··· PROVIDED DATA
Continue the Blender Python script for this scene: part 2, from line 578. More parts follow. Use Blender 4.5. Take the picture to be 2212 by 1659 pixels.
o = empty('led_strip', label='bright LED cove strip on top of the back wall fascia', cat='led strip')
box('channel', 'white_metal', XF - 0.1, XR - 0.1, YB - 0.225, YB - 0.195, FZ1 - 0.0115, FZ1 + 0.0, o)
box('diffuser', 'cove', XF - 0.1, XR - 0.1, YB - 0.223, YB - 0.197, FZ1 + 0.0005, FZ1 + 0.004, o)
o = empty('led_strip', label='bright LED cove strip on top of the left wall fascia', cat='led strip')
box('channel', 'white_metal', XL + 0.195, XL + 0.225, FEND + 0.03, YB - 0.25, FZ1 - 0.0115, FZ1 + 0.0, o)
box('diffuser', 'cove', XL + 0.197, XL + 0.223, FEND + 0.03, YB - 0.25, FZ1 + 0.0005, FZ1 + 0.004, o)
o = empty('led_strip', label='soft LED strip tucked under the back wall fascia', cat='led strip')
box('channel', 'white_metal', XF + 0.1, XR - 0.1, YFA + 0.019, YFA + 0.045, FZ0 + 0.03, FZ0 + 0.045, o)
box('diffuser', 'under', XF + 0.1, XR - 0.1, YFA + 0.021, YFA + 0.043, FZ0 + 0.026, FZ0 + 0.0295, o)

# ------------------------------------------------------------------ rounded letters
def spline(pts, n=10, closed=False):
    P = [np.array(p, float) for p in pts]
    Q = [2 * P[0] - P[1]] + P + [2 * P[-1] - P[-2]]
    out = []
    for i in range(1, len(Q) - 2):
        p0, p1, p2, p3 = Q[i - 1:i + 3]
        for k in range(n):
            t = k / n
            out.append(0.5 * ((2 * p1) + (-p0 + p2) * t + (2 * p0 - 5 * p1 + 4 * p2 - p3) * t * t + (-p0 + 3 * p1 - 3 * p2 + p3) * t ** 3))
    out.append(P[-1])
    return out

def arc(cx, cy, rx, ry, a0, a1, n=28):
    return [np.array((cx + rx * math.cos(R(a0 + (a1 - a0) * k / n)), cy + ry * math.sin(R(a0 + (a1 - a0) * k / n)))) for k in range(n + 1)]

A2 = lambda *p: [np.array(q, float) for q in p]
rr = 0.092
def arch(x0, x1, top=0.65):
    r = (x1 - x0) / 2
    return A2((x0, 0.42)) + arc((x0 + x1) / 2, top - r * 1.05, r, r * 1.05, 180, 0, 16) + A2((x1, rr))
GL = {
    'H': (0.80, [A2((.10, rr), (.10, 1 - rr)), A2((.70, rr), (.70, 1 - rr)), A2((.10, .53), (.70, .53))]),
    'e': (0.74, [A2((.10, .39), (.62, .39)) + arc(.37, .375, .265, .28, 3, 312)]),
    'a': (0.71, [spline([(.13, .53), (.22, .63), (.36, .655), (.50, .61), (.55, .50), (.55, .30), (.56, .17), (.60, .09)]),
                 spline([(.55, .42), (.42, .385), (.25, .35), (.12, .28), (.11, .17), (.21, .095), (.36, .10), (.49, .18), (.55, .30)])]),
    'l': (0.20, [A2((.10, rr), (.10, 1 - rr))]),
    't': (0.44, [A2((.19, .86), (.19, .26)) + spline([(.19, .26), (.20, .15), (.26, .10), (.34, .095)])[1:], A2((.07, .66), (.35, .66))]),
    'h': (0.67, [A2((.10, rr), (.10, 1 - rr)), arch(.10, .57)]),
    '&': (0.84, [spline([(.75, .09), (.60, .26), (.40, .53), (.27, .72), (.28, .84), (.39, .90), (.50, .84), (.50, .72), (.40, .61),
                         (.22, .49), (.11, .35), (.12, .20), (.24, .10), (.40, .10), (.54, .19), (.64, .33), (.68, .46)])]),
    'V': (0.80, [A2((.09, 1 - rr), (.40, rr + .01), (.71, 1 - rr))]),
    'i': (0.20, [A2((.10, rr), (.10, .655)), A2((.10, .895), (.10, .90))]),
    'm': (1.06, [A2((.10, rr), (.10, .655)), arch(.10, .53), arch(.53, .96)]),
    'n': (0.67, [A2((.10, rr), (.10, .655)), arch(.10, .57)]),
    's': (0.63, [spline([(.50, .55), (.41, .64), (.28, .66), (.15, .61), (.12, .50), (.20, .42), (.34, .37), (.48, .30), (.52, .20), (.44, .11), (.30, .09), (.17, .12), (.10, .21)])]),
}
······
THE PROBLEM
Retype the data exactly as given.

REPLY
Continue the Blender Python script for this scene: part 2, from line 578. More parts follow. Use Blender 4.5. Take the picture to be 2212 by 1659 pixels.
o = empty('led_strip', label='bright LED cove strip on top of the back wall fascia', cat='led strip')
box('channel', 'white_metal', XF - 0.1, XR - 0.1, YB - 0.225, YB - 0.195, FZ1 - 0.0115, FZ1 + 0.0, o)
box('diffuser', 'cove', XF - 0.1, XR - 0.1, YB - 0.223, YB - 0.197, FZ1 + 0.0005, FZ1 + 0.004, o)
o = empty('led_strip', label='bright LED cove strip on top of the left wall fascia', cat='led strip')
box('channel', 'white_metal', XL + 0.195, XL + 0.225, FEND + 0.03, YB - 0.25, FZ1 - 0.0115, FZ1 + 0.0, o)
box('diffuser', 'cove', XL + 0.197, XL + 0.223, FEND + 0.03, YB - 0.25, FZ1 + 0.0005, FZ1 + 0.004, o)
o = empty('led_strip', label='soft LED strip tucked under the back wall fascia', cat='led strip')
box('channel', 'white_metal', XF + 0.1, XR - 0.1, YFA + 0.019, YFA + 0.045, FZ0 + 0.03, FZ0 + 0.045, o)
box('diffuser', 'under', XF + 0.1, XR - 0.1, YFA + 0.021, YFA + 0.043, FZ0 + 0.026, FZ0 + 0.0295, o)

# ------------------------------------------------------------------ rounded letters
def spline(pts, n=10, closed=False):
    P = [np.array(p, float) for p in pts]
    Q = [2 * P[0] - P[1]] + P + [2 * P[-1] - P[-2]]
    out = []
    for i in range(1, len(Q) - 2):
        p0, p1, p2, p3 = Q[i - 1:i + 3]
        for k in range(n):
            t = k / n
            out.append(0.5 * ((2 * p1) + (-p0 + p2) * t + (2 * p0 - 5 * p1 + 4 * p2 - p3) * t * t + (-p0 + 3 * p1 - 3 * p2 + p3) * t ** 3))
    out.append(P[-1])
    return out

def arc(cx, cy, rx, ry, a0, a1, n=28):
    return [np.array((cx + rx * math.cos(R(a0 + (a1 - a0) * k / n)), cy + ry * math.sin(R(a0 + (a1 - a0) * k / n)))) for k in range(n + 1)]

A2 = lambda *p: [np.array(q, float) for q in p]
rr = 0.092
def arch(x0, x1, top=0.65):
    r = (x1 - x0) / 2
    return A2((x0, 0.42)) + arc((x0 + x1) / 2, top - r * 1.05, r, r * 1.05, 180, 0, 16) + A2((x1, rr))
GL = {
    'H': (0.80, [A2((.10, rr), (.10, 1 - rr)), A2((.70, rr), (.70, 1 - rr)), A2((.10, .53), (.70, .53))]),
    'e': (0.74, [A2((.10, .39), (.62, .39)) + arc(.37, .375, .265, .28, 3, 312)]),
    'a': (0.71, [spline([(.13, .53), (.22, .63), (.36, .655), (.50, .61), (.55, .50), (.55, .30), (.56, .17), (.60, .09)]),
                 spline([(.55, .42), (.42, .385), (.25, .35), (.12, .28), (.11, .17), (.21, .095), (.36, .10), (.49, .18), (.55, .30)])]),
    'l': (0.20, [A2((.10, rr), (.10, 1 - rr))]),
    't': (0.44, [A2((.19, .86), (.19, .26)) + spline([(.19, .26), (.20, .15), (.26, .10), (.34, .095)])[1:], A2((.07, .66), (.35, .66))]),
    'h': (0.67, [A2((.10, rr), (.10, 1 - rr)), arch(.10, .57)]),
    '&': (0.84, [spline([(.75, .09), (.60, .26), (.40, .53), (.27, .72), (.28, .84), (.39, .90), (.50, .84), (.50, .72), (.40, .61),
                         (.22, .49), (.11, .35), (.12, .20), (.24, .10), (.40, .10), (.54, .19), (.64, .33), (.68, .46)])]),
    'V': (0.80, [A2((.09, 1 - rr), (.40, rr + .01), (.71, 1 - rr))]),
    'i': (0.20, [A2((.10, rr), (.10, .655)), A2((.10, .895), (.10, .90))]),
    'm': (1.06, [A2((.10, rr), (.10, .655)), arch(.10, .53), arch(.53, .96)]),
    'n': (0.67, [A2((.10, rr), (.10, .655)), arch(.10, .57)]),
    's': (0.63, [spline([(.50, .55), (.41, .64), (.28, .66), (.15, .61), (.12, .50), (.20, .42), (.34, .37), (.48, .30), (.52, .20), (.44, .11), (.30, .09), (.17, .12), (.10, .21)])]),
}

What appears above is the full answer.